On Tue, 2004-07-27 at 05:11, Emanuele Aina wrote:
MenTaLguY ricercò:
Scroll-and-click by itself is neither a simple nor an efficient approach for them.
Yes, but the solution is select-as-you-type (as in nautilus), not the text entry.
Hmm, I think you're right as far as that goes. Typeahead find would remove most (though not all) of my need for the text entry.
The decision to hide the text entry (it is still here, just press Ctrl-L as in a web browser) was taken to hide the complexities and the differences of the underlying OS from the user.
From a UI perspective, that is a failure. How is the user supposed to know Ctrl+L does this?
The UI will fail not when you can use a program for the first time, but when you cannot use it after someone has told you how to use it.
I don't agree. While it isn't practical to make everything _obvious_, if the UI is not "discoverable" without folk knowledge or examining the source code it is an abject failure.
Well, I've read about during the development process. But I've already used it in mozilla and epiphany before. And also in nautilus, when I've upgraded to GNOME 2.6
Bear in mind that Inkscape's core audience are exclusively neither Gnome nor even Unix users.
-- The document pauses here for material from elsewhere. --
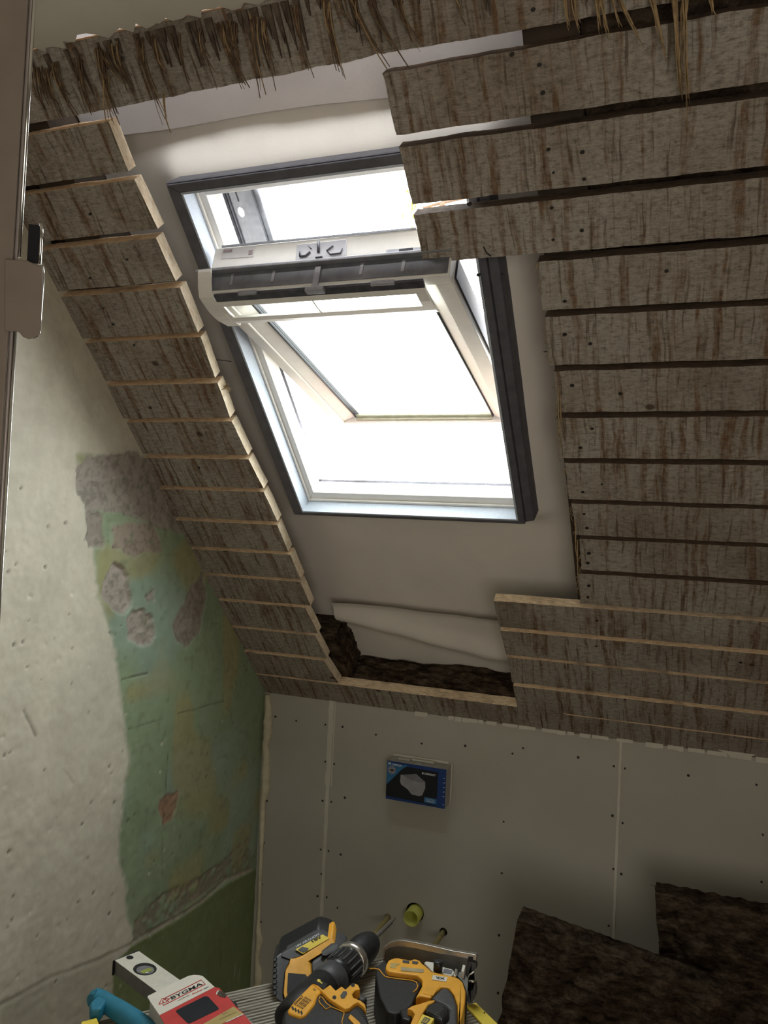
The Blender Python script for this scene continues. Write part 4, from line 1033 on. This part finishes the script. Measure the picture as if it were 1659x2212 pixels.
slab('hammer_symbol', [(620,870), (640,856), (668,868), (662,885), (692,905), (684,918), (650,895), (632,895)], ZT+.0008, .0002, 'ylabel', dr, 0, S1)
slab('direction_button', [(920,1065), (960,1010), (1000,1015), (1005,1050), (970,1100), (930,1100)], ZT+.001, .0008, 'grey', dr, .0004, S1)
for c in ((843,1092), (1080,932)): slab('housing_screw', ell(*c, 25, 24), ZT+.0005, .0003, 'ink', dr, 0, S1)
slab('trigger', [(1075,1050), (1100,1000), (1165,975), (1165,1020), (1200,1060), (1275,1080), (1215,1130), (1130,1110)], ZT-.014, .03, 'grey', dr, .004, S1)
mb = MB()
for ln in ([(645,1120), (660,1085), (690,1095), (740,1170), (800,1215), (735,1245), (660,1170), (645,1130)], [(800,1215), (960,1280), (968,1300), (940,1400), (945,1434)]):
    mb.tube([hp(ZT-.005)(*s1(*p)) for p in ln], .0009, 5)
mb.build('yellow_piping', 'yellow', dr)
slab('belt_vent', [(665,1100), (690,1105), (735,1175), (785,1215), (738,1235), (672,1165)], ZT-.0055, .0003, 'ink', dr, 0, S1)
slab('yellow_badge', [(1020,1350), (1050,1305), (1160,1400), (1200,1460), (1120,1460)], ZT-.004, .002, 'yellow', dr, .0008, S1)
mb = MB()
for k in range(7):
    p, q = s1(1120+k*20, 1240+k*24), s1(1200+k*13, 1235+k*26)
    mb.tube([hp(ZT-.006)(*p), hp(ZT-.006)(*q)], .0012, 5)
mb.build('grip_ribs', 'grey', dr)
rebase(dr)

# ---- jigsaw lying on its side, shoe upright behind
S2 = (5.53, 800, 1990)
def s2(x, y): return (S2[1]+x/S2[0], S2[2]+y/S2[0])
js = empty('jigsaw', on_axis(920, 2190, 2, ZB)); tag(js, 'yellow and black cordless jigsaw with upright metal shoe, right of the drill', 'power tool')
ZJ = ZB + .072
slab('black_casing', [(62,640), (66,540), (150,470), (180,440), (230,600), (560,635), (640,700), (540,900), (500,1000), (400,1080), (300,1110), (200,1080), (110,900)], ZJ-.008, .062, 'black', js, .006, S2)
slab('yellow_housing', [(182,560), (190,510), (215,465), (280,435), (340,435), (385,447), (480,462), (530,445), (598,468), (612,492), (740,600), (960,650), (1060,680), (1105,725), (1140,830), (1135,950), (1110,1090), (1070,1240), (1060,1500), (1000,1500), (1045,1240), (1042,1000), (1000,870), (940,792), (850,785), (790,840), (720,915), (600,890), (540,910), (622,760), (618,690), (560,645), (300,612), (215,595)], ZJ, .055, 'yellow', js, .004, S2)
slab('inner_panel', [(672,748), (828,768), (750,888), (632,862)], ZJ+.0006, .0005, 'yellow', js, .0003, S2)
slab('recess_groove', [(240,498), (350,505), (350,518), (310,525), (305,560), (240,555)], ZJ+.0006, .0004, 'gold', js, 0, S2)
slab('selector_slot', [(385,462), (465,468), (465,502), (385,490)], ZJ+.001, .0008, 'grey', js, .0004, S2)
slab('selector_slot', [(500,470), (575,482), (560,510), (500,500)], ZJ+.001, .0008, 'grey', js, .0004, S2)
slab('brand_strip', [(365,545), (640,572), (635,615), (362,590)], ZJ+.0008, .0005, 'gold', js, .0002, S2)
put_text('brand_lettering', 'BRUSHLESS', hp(ZJ+.0011), s2(372,585), s2(630,608), s2(374,553), 'cardgrey', js, True)
slab('mechanism_plate', [(640,490), (665,474), (770,490), (850,538), (985,572), (1010,610), (970,655), (745,600)], ZJ-.004, .03, 'alu', js, .002, S2)
slab('blade_window', [(875,575), (890,562), (985,588), (965,635), (870,612)], ZJ-.0035, .0003, 'greyprint2', js, 0, S2)
mb = MB(); q = hp(ZJ+.002)(*s2(808, 560)); mb.tube([q-Vector((0, 0, .004)), q+Vector((0, 0, .012)), q+Vector((0, 0, .013))], [.008, .008, .006], 14); mb.build('orbit_knob', 'blackp', js)
slab('blade_clamp', [(1085,590), (1105,515), (1138,528), (1118,605)], ZJ+.006, .02, 'alu', js, .001, S2)
slab('roller_guard', [(990,640), (1012,560), (1045,570), (1022,650)], ZJ+.003, .02, 'steel', js, .0015, S2)
slab('front_casting', [(1040,650), (1060,600), (1130,600), (1170,700), (1160,900), (1145,820), (1105,720)], ZJ-.006, .05, 'alubody', js, .003, S2)
slab('badge', [(748,640), (925,668), (905,720), (735,694)], ZJ+.0012, .001, 'white', js, .0004, S2)
put_text('badge_lettering', 'XR', hp(ZJ+.0016), s2(890,672), s2(775,655), s2(893,700), 'ink', js, True)
mb = MB(); mb.tube([hp(ZJ-.007)(*s2(*p)) for p in ((-10,565), (60,565), (110,580), (140,625), (180,665), (300,685), (500,708), (550,730), (568,775), (550,815), (510,850))], .001, 5); mb.build('yellow_piping', 'yellow', js)
slab('rubber_grip', [(850,790), (935,797), (995,875), (1038,1000), (1042,1250), (1000,1500), (800,1500), (870,1190), (925,1110), (945,1055), (900,1005), (780,945), (725,915), (765,872)], ZJ+.001, .055, 'grey', js, .005, S2)
slab('battery_cap', [(700,985), (780,958), (905,1010), (950,1050), (935,1110), (860,1195), (655,1065), (670,1020)], ZJ+.010, .05, 'blackp', js, .004, S2)
mb = MB()
for k in range(9):
    t = k/9.; a = s2(*lerp2((790,985), (680,1085), t)); b = s2(*lerp2((925,1045), (855,1175), t))
    mb.tube([hp(ZJ+.0105)(*a), hp(ZJ+.0105)(*b)], .0012, 5)
mb.build('battery_ribs', 'grey', js)
slab('battery_shell', [(440,1040), (500,1005), (580,985), (700,945), (780,935), (760,965), (690,1000), (620,1110), (560,1228), (480,1400), (400,1400), (530,1100), (500,1060)], ZJ+.006, .05, 'yellow', js, .002, S2)
slab('battery_label', [(622,1108), (765,1162), (700,1260), (620,1400), (500,1400), (560,1228)], ZJ+.009, .03, 'ylabel', js, .0005, S2)
slab('amp_patch', [(650,1140), (720,1168), (665,1228), (600,1210)], ZJ+.0096, .0004, 'grey', js, .0002, S2)
put_text('battery_lettering', '5.0', hp(ZJ+.0099), s2(615,1205), s2(665,1215), s2(650,1158), 'ylabel', js, True)
slab('black_latch', [(350,1050), (440,1025), (530,1060), (520,1110), (470,1190), (380,1160)], ZJ-.004, .04, 'blackp', js, .003, S2)
# shoe: an upright pressed plate
fS = plane_fn((835, 2100, 1.450), (1030, 2100, 1.402), (930, 2030, 1.437))
pslab('shoe_plate', [(185,330), (235,270), (330,240), (560,270), (850,330), (1180,410), (1170,560), (1160,800), (1150,960), (700,760), (300,640), (175,560)], fS, .003, 'alubody', js, .0008, S2)
pslab('shoe_rim', [(178,292), (250,240), (300,222), (360,211), (440,215), (700,265), (1000,335), (1270,380), (1282,395), (1272,450), (1180,432), (1000,392), (850,372), (560,308), (420,286), (330,282), (240,300), (195,335), (180,460), (172,460)], fS, .012, 'steel', js, .0012, S2, lift=.009)
pslab('shoe_bracket', [(1180,395), (1245,405), (1240,470), (1275,480), (1280,540), (1215,600), (1185,650), (1190,790), (1230,800), (1262,700), (1275,790), (1265,870), (1225,960), (1170,950), (1165,640)], fS, .014, 'grey', js, .002, S2, lift=.010)
mb = MB(); mb.tube([fS(*s2(*p)) + fS.n*.012 for p in ((1262,575), (1200,610), (1180,650), (1178,760))], .0016, 6); mb.tube([fS(*s2(*p)) + fS.n*.012 for p in ((1195,685), (1262,690))], .0022, 6)
mb.build('steel_spring', 'steel', js)
pslab('slot_opening', [(1190,400), (1243,408), (1238,468), (1186,458)], fS, .001, 'ink', js, 0, S2, lift=.0106)
rebase(js)

# ---- yellow rule on the bench end
yr = slab('folding_rule', [(1140,1000), (1262,970), (1700,1400), (1560,1480)], ZB+.005, .0045, 'ylabel', None, .0008, S2); tag(yr, 'yellow folding rule lying on the bench end right of the jigsaw', 'rule')
slab('rule_rivet', ell(1362, 1093, 10, 8, 10), ZB+.0055, .0004, 'ink', yr, 0, S2)

ground = MB(); ground.box(-14, 16, -12, 18, -5.1, -5.0); tag(ground.build('ground', 'floor'), 'ground outside below the house', kind='structure')
# ---- autumn foliage seen through the roof window
tw = MB(); base = pt(905, 470, 4.2)
for i in range(9):
    a = base + Vector((random.uniform(-.1, .1), random.uniform(-.1, .1), random.uniform(-.12, .12)))
    tw.tube([base + Vector((.15, .0, .08)), a], [.005, .002], 5)
tree = empty('tree', (base.x+2.6, base.y+.2, -5.0)); tag(tree, 'tree with yellow autumn leaves outside beyond the top of the roof window', 'tree')
tw.tube([base + Vector((.02, 0, .05)), base + Vector((.5, 0, .12)), base + Vector((2.2, .1, -.4)), (base.x+2.6, base.y+.2, -5.0)], [.006, .02, .06, .12], 8)
tw.build('trunk', 'bark', tree)
lf = MB()
for i in range(90):
    c = base + Vector((random.gauss(0, .05), random.gauss(0, .08), random.gauss(0, .09)))
    a = Vector((random.uniform(-1, 1), random.uniform(-1, 1), random.uniform(-1, 1))).normalized(); b = a.orthogonal().normalized()
    r = random.uniform(.008, .016)
    lf.poly([c - a*r*1.6, c - b*r*.7, c + a*r*1.6, c + b*r*.7])
o = lf.build('leaves', 'leaf', tree, kind='stuff'); rebase(tree)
There needs to be a visual "affordance". For example, Mac OS X's open dialog also hides part of its UI from the naive user, but it provides an expander widget -- a standard visual metaphor both indicating that there is more hidden UI, and providing a _visible_ means of revealing it.
This could be a good idea, but with the expander my use didn't change: I press Ctrl-L to get the text entry, which is now in the expanded part of the dialog, instead of a popup window.
That seems acceptable to me. Keyboard shortcuts as "folk knowledge" are at least tolerable, provided there are other visible means of performing the same tasks.